> [What is asked] Can you write out all of the material below, word for word?

════════

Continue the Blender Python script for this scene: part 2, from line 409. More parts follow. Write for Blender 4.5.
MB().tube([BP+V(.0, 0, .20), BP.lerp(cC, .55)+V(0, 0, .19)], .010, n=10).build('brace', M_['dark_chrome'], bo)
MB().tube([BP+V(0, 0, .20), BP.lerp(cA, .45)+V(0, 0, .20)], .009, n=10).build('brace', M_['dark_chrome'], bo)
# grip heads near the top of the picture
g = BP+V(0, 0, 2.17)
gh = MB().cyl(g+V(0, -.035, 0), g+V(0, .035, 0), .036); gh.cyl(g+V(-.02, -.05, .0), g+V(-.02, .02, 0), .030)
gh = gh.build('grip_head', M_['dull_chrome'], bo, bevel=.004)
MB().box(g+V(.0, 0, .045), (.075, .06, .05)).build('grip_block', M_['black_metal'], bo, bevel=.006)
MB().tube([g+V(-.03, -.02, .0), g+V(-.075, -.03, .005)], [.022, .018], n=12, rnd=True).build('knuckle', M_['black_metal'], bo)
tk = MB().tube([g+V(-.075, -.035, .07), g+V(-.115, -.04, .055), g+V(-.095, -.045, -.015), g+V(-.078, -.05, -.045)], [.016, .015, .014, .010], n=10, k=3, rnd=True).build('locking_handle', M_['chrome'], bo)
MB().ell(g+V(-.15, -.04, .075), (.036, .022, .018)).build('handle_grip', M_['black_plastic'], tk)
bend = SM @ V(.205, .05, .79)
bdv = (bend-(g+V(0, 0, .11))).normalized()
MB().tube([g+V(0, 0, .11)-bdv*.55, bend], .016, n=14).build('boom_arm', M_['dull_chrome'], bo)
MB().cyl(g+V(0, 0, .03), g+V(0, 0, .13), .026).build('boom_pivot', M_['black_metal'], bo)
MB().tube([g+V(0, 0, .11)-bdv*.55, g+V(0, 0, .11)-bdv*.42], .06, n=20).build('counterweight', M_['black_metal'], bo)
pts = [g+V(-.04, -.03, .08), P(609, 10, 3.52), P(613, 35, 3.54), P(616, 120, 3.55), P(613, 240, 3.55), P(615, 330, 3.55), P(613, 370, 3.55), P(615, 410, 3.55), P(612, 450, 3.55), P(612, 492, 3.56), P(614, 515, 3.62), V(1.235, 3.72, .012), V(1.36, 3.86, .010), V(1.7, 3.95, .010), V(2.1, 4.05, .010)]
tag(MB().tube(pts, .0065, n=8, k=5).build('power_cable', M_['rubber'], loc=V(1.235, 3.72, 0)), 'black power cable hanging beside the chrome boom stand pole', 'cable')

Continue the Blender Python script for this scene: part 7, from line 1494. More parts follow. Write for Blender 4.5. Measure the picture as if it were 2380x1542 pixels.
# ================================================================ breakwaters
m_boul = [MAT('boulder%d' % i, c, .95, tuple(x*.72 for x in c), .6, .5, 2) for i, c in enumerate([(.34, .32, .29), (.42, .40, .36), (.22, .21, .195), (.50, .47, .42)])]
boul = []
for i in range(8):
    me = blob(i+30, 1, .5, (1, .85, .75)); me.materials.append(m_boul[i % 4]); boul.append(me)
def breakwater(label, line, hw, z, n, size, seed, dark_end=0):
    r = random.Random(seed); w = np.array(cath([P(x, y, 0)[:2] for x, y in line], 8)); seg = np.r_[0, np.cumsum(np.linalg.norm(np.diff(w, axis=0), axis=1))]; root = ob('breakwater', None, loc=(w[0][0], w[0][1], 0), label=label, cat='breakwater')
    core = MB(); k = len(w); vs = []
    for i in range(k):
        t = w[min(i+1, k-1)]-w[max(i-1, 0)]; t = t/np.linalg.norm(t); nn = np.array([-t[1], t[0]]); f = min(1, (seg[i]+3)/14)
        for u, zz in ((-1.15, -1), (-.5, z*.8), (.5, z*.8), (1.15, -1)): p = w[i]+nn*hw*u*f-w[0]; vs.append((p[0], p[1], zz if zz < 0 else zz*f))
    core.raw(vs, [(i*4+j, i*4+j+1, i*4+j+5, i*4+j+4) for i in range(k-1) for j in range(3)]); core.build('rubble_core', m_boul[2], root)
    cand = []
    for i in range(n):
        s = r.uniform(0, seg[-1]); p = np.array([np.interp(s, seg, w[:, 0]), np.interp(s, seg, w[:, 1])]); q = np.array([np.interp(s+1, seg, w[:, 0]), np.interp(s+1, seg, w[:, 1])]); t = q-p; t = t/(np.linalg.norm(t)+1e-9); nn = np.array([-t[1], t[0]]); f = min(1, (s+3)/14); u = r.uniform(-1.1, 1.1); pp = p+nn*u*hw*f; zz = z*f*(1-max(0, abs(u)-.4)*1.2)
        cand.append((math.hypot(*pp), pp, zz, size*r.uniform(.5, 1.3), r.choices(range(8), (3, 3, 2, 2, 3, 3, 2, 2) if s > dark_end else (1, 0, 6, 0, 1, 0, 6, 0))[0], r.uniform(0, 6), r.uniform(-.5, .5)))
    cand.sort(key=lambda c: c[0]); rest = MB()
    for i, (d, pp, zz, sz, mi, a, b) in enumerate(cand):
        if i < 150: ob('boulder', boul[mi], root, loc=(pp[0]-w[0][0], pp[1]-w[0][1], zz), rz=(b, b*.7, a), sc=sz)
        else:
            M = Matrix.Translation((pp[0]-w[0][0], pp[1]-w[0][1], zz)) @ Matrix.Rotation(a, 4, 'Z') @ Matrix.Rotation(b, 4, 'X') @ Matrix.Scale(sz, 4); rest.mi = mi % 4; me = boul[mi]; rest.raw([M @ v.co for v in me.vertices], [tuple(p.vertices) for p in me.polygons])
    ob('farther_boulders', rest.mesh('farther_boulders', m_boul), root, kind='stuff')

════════

> [Exercise result]
Continue the Blender Python script for this scene: part 2, from line 409. More parts follow. Write for Blender 4.5.
MB().tube([BP+V(.0, 0, .20), BP.lerp(cC, .55)+V(0, 0, .19)], .010, n=10).build('brace', M_['dark_chrome'], bo)
MB().tube([BP+V(0, 0, .20), BP.lerp(cA, .45)+V(0, 0, .20)], .009, n=10).build('brace', M_['dark_chrome'], bo)
# grip heads near the top of the picture
g = BP+V(0, 0, 2.17)
gh = MB().cyl(g+V(0, -.035, 0), g+V(0, .035, 0), .036); gh.cyl(g+V(-.02, -.05, .0), g+V(-.02, .02, 0), .030)
gh = gh.build('grip_head', M_['dull_chrome'], bo, bevel=.004)
MB().box(g+V(.0, 0, .045), (.075, .06, .05)).build('grip_block', M_['black_metal'], bo, bevel=.006)
MB().tube([g+V(-.03, -.02, .0), g+V(-.075, -.03, .005)], [.022, .018], n=12, rnd=True).build('knuckle', M_['black_metal'], bo)
tk = MB().tube([g+V(-.075, -.035, .07), g+V(-.115, -.04, .055), g+V(-.095, -.045, -.015), g+V(-.078, -.05, -.045)], [.016, .015, .014, .010], n=10, k=3, rnd=True).build('locking_handle', M_['chrome'], bo)
MB().ell(g+V(-.15, -.04, .075), (.036, .022, .018)).build('handle_grip', M_['black_plastic'], tk)
bend = SM @ V(.205, .05, .79)
bdv = (bend-(g+V(0, 0, .11))).normalized()
MB().tube([g+V(0, 0, .11)-bdv*.55, bend], .016, n=14).build('boom_arm', M_['dull_chrome'], bo)
MB().cyl(g+V(0, 0, .03), g+V(0, 0, .13), .026).build('boom_pivot', M_['black_metal'], bo)
MB().tube([g+V(0, 0, .11)-bdv*.55, g+V(0, 0, .11)-bdv*.42], .06, n=20).build('counterweight', M_['black_metal'], bo)
pts = [g+V(-.04, -.03, .08), P(609, 10, 3.52), P(613, 35, 3.54), P(616, 120, 3.55), P(613, 240, 3.55), P(615, 330, 3.55), P(613, 370, 3.55), P(615, 410, 3.55), P(612, 450, 3.55), P(612, 492, 3.56), P(614, 515, 3.62), V(1.235, 3.72, .012), V(1.36, 3.86, .010), V(1.7, 3.95, .010), V(2.1, 4.05, .010)]
tag(MB().tube(pts, .0065, n=8, k=5).build('power_cable', M_['rubber'], loc=V(1.235, 3.72, 0)), 'black power cable hanging beside the chrome boom stand pole', 'cable')

Continue the Blender Python script for this scene: part 7, from line 1494. More parts follow. Write for Blender 4.5. Measure the picture as if it were 2380x1542 pixels.
# ================================================================ breakwaters
m_boul = [MAT('boulder%d' % i, c, .95, tuple(x*.72 for x in c), .6, .5, 2) for i, c in enumerate([(.34, .32, .29), (.42, .40, .36), (.22, .21, .195), (.50, .47, .42)])]
boul = []
for i in range(8):
    me = blob(i+30, 1, .5, (1, .85, .75)); me.materials.append(m_boul[i % 4]); boul.append(me)
def breakwater(label, line, hw, z, n, size, seed, dark_end=0):
    r = random.Random(seed); w = np.array(cath([P(x, y, 0)[:2] for x, y in line], 8)); seg = np.r_[0, np.cumsum(np.linalg.norm(np.diff(w, axis=0), axis=1))]; root = ob('breakwater', None, loc=(w[0][0], w[0][1], 0), label=label, cat='breakwater')
    core = MB(); k = len(w); vs = []
    for i in range(k):
        t = w[min(i+1, k-1)]-w[max(i-1, 0)]; t = t/np.linalg.norm(t); nn = np.array([-t[1], t[0]]); f = min(1, (seg[i]+3)/14)
        for u, zz in ((-1.15, -1), (-.5, z*.8), (.5, z*.8), (1.15, -1)): p = w[i]+nn*hw*u*f-w[0]; vs.append((p[0], p[1], zz if zz < 0 else zz*f))
    core.raw(vs, [(i*4+j, i*4+j+1, i*4+j+5, i*4+j+4) for i in range(k-1) for j in range(3)]); core.build('rubble_core', m_boul[2], root)
    cand = []
    for i in range(n):
        s = r.uniform(0, seg[-1]); p = np.array([np.interp(s, seg, w[:, 0]), np.interp(s, seg, w[:, 1])]); q = np.array([np.interp(s+1, seg, w[:, 0]), np.interp(s+1, seg, w[:, 1])]); t = q-p; t = t/(np.linalg.norm(t)+1e-9); nn = np.array([-t[1], t[0]]); f = min(1, (s+3)/14); u = r.uniform(-1.1, 1.1); pp = p+nn*u*hw*f; zz = z*f*(1-max(0, abs(u)-.4)*1.2)
        cand.append((math.hypot(*pp), pp, zz, size*r.uniform(.5, 1.3), r.choices(range(8), (3, 3, 2, 2, 3, 3, 2, 2) if s > dark_end else (1, 0, 6, 0, 1, 0, 6, 0))[0], r.uniform(0, 6), r.uniform(-.5, .5)))
    cand.sort(key=lambda c: c[0]); rest = MB()
    for i, (d, pp, zz, sz, mi, a, b) in enumerate(cand):
        if i < 150: ob('boulder', boul[mi], root, loc=(pp[0]-w[0][0], pp[1]-w[0][1], zz), rz=(b, b*.7, a), sc=sz)
        else:
            M = Matrix.Translation((pp[0]-w[0][0], pp[1]-w[0][1], zz)) @ Matrix.Rotation(a, 4, 'Z') @ Matrix.Rotation(b, 4, 'X') @ Matrix.Scale(sz, 4); rest.mi = mi % 4; me = boul[mi]; rest.raw([M @ v.co for v in me.vertices], [tuple(p.vertices) for p in me.polygons])
    ob('farther_boulders', rest.mesh('farther_boulders', m_boul), root, kind='stuff')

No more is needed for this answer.